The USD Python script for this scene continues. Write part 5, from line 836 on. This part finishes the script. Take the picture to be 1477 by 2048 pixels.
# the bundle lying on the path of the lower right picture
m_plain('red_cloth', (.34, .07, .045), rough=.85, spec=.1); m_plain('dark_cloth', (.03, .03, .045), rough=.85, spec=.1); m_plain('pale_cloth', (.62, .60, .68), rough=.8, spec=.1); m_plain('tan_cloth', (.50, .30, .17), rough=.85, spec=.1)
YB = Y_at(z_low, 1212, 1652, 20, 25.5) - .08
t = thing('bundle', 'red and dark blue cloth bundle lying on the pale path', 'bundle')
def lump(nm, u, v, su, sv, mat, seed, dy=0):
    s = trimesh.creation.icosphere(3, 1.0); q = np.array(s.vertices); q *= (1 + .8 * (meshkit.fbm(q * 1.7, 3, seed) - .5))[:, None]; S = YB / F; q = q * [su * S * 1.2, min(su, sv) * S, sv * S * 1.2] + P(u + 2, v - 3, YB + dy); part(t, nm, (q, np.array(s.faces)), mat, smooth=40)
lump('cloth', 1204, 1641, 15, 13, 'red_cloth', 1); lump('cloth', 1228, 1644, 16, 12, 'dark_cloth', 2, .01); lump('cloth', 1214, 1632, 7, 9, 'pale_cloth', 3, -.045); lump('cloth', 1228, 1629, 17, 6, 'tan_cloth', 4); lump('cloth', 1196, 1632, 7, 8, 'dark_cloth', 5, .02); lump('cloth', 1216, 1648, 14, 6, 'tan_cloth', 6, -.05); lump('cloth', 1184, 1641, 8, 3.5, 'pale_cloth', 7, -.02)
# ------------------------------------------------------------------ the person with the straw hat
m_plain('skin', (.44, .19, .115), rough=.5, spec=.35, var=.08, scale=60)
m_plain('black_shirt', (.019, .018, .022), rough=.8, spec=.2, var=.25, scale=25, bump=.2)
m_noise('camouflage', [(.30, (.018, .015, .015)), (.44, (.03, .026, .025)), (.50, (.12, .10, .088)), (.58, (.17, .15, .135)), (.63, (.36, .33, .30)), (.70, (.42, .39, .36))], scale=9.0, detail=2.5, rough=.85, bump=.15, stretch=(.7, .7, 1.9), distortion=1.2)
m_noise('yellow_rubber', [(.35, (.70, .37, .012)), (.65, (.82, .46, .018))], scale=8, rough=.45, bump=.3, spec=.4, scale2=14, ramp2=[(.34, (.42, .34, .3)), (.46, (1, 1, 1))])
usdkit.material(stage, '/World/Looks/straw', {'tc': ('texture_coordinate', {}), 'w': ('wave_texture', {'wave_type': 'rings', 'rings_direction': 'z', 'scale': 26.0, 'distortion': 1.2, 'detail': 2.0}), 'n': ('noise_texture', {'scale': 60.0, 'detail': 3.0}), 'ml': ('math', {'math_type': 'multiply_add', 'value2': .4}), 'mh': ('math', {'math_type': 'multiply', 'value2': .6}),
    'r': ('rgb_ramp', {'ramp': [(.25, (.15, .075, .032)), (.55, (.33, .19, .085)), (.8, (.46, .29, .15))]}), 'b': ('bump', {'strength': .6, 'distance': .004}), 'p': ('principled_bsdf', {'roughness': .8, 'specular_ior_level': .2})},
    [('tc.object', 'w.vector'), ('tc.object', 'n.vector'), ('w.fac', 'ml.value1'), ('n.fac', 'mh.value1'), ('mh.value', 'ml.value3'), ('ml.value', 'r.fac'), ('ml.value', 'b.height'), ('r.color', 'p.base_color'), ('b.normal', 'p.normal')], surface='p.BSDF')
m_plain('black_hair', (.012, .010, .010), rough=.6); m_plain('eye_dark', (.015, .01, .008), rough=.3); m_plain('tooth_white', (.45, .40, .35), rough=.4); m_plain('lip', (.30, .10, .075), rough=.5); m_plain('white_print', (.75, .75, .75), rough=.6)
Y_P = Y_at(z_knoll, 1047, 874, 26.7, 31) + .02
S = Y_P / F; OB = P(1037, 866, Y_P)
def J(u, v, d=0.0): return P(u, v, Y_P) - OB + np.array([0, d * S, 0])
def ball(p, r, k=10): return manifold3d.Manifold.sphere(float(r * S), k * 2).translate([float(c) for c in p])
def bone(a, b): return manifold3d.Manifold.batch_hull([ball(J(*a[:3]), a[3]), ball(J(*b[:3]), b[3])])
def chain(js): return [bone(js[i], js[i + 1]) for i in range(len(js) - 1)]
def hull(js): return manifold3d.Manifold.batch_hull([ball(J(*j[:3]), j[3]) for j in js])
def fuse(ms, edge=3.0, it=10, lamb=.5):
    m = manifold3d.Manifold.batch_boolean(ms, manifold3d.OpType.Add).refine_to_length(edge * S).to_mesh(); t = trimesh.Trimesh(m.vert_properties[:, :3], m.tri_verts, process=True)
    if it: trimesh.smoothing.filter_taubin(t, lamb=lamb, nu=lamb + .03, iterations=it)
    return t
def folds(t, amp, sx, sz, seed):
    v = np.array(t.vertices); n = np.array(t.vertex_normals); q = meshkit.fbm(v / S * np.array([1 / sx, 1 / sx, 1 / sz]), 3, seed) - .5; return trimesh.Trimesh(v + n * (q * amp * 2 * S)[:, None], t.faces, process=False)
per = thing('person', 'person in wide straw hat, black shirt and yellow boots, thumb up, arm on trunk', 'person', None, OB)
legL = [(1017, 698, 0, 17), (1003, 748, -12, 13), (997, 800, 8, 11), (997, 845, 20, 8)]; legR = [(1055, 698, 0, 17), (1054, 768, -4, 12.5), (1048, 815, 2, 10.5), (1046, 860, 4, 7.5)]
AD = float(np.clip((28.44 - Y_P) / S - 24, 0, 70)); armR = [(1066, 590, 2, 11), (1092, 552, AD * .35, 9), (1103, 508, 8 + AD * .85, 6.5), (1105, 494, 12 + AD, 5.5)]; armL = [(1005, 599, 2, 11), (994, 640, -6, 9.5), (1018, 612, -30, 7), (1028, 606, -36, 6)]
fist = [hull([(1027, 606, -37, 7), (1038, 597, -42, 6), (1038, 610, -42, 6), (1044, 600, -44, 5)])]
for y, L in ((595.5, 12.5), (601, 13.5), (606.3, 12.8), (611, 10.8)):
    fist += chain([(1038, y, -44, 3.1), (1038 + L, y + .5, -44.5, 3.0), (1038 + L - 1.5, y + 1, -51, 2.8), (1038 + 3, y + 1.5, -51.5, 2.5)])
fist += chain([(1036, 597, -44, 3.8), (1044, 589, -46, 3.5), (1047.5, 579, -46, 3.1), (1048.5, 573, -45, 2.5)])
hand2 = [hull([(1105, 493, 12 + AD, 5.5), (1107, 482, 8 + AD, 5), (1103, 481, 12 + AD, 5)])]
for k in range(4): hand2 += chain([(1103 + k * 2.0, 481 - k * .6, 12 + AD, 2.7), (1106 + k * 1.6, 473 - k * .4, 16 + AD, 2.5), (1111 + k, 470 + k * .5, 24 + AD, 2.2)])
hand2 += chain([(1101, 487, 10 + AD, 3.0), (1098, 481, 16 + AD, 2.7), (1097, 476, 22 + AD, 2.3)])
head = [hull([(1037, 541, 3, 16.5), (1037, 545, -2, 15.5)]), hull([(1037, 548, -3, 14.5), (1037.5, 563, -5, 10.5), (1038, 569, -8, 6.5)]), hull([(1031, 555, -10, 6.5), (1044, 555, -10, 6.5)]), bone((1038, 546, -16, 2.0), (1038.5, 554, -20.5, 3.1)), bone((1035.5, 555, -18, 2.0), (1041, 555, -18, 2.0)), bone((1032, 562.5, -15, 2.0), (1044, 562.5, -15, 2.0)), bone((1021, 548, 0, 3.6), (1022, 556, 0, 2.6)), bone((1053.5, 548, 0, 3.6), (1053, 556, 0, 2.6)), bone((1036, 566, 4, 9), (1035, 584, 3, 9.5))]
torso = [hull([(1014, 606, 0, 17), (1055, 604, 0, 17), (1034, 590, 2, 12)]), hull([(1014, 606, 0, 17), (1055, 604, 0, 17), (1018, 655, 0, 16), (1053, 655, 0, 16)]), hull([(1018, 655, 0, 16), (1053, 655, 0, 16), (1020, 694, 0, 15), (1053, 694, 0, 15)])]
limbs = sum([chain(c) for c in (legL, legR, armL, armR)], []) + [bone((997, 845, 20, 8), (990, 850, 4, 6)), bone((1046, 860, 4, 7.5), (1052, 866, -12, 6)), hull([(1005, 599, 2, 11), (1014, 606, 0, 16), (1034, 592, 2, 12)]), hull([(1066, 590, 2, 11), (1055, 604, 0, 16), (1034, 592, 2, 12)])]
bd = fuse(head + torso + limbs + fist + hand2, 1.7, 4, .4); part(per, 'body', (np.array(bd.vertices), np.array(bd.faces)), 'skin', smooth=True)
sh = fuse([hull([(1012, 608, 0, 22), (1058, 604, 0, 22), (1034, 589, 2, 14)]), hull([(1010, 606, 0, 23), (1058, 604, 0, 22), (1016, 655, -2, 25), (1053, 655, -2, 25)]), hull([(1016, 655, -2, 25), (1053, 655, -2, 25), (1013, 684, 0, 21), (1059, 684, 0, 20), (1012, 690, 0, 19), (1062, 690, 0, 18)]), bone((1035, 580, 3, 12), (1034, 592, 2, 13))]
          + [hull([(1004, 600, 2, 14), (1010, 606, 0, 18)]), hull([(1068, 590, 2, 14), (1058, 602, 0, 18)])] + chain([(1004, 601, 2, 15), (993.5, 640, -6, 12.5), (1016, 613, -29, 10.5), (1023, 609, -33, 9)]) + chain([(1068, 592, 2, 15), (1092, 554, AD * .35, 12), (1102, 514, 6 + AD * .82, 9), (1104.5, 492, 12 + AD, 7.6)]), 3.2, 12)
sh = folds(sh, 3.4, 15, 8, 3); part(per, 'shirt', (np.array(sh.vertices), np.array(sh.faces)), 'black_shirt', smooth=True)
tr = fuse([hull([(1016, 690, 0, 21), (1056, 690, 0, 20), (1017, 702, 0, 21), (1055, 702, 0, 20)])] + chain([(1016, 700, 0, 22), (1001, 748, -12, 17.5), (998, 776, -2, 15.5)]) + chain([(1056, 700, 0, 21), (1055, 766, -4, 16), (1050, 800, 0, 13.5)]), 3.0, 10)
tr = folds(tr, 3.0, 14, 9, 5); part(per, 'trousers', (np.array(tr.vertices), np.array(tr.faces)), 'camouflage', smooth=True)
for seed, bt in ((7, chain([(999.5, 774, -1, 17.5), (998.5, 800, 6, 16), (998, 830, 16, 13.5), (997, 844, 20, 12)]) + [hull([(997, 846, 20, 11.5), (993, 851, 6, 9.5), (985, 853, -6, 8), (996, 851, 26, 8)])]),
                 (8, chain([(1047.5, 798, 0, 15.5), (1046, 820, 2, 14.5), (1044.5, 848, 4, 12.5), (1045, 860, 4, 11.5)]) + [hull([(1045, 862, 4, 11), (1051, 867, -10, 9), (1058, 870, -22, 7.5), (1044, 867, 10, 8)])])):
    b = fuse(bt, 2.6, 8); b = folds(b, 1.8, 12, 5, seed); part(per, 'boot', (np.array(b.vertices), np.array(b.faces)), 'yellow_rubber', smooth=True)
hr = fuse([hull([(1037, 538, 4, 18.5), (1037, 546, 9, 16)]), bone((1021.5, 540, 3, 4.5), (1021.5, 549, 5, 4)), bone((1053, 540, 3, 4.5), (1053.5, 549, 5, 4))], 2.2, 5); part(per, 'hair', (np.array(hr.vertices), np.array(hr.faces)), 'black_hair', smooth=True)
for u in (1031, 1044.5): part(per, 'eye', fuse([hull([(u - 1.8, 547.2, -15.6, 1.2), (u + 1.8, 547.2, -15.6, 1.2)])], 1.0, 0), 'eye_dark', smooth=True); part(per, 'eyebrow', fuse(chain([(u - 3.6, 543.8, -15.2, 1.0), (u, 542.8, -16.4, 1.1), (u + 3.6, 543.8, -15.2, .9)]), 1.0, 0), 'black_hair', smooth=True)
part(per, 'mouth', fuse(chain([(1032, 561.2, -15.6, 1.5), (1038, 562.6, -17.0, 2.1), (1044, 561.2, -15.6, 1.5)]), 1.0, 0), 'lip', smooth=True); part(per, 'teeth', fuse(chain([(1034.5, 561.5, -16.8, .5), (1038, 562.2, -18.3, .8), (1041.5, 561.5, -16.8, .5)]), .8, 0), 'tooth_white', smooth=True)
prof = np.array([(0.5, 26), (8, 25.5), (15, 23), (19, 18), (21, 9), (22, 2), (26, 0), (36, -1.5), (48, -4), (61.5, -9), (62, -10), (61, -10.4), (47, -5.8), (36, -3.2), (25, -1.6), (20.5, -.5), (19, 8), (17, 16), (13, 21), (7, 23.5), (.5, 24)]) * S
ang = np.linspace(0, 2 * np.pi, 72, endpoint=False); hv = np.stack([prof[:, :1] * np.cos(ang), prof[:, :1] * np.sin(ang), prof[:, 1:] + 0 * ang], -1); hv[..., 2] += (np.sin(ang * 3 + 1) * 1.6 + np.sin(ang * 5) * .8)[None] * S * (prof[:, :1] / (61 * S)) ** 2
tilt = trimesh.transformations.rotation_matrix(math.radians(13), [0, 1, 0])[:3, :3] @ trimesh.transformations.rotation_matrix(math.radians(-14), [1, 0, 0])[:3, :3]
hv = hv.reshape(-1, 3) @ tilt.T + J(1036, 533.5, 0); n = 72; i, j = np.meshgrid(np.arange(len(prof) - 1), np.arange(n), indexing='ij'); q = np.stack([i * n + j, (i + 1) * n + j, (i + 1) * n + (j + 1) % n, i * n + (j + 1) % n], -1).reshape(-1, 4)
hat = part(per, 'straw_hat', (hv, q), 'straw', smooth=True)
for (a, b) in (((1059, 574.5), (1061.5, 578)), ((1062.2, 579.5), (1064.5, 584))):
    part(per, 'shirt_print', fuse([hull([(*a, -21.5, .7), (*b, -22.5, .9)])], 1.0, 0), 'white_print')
______________________________
**What the task requires:** Work through the listing above and report how many lines include the string "picture", with no other text.

**Completed task:** 2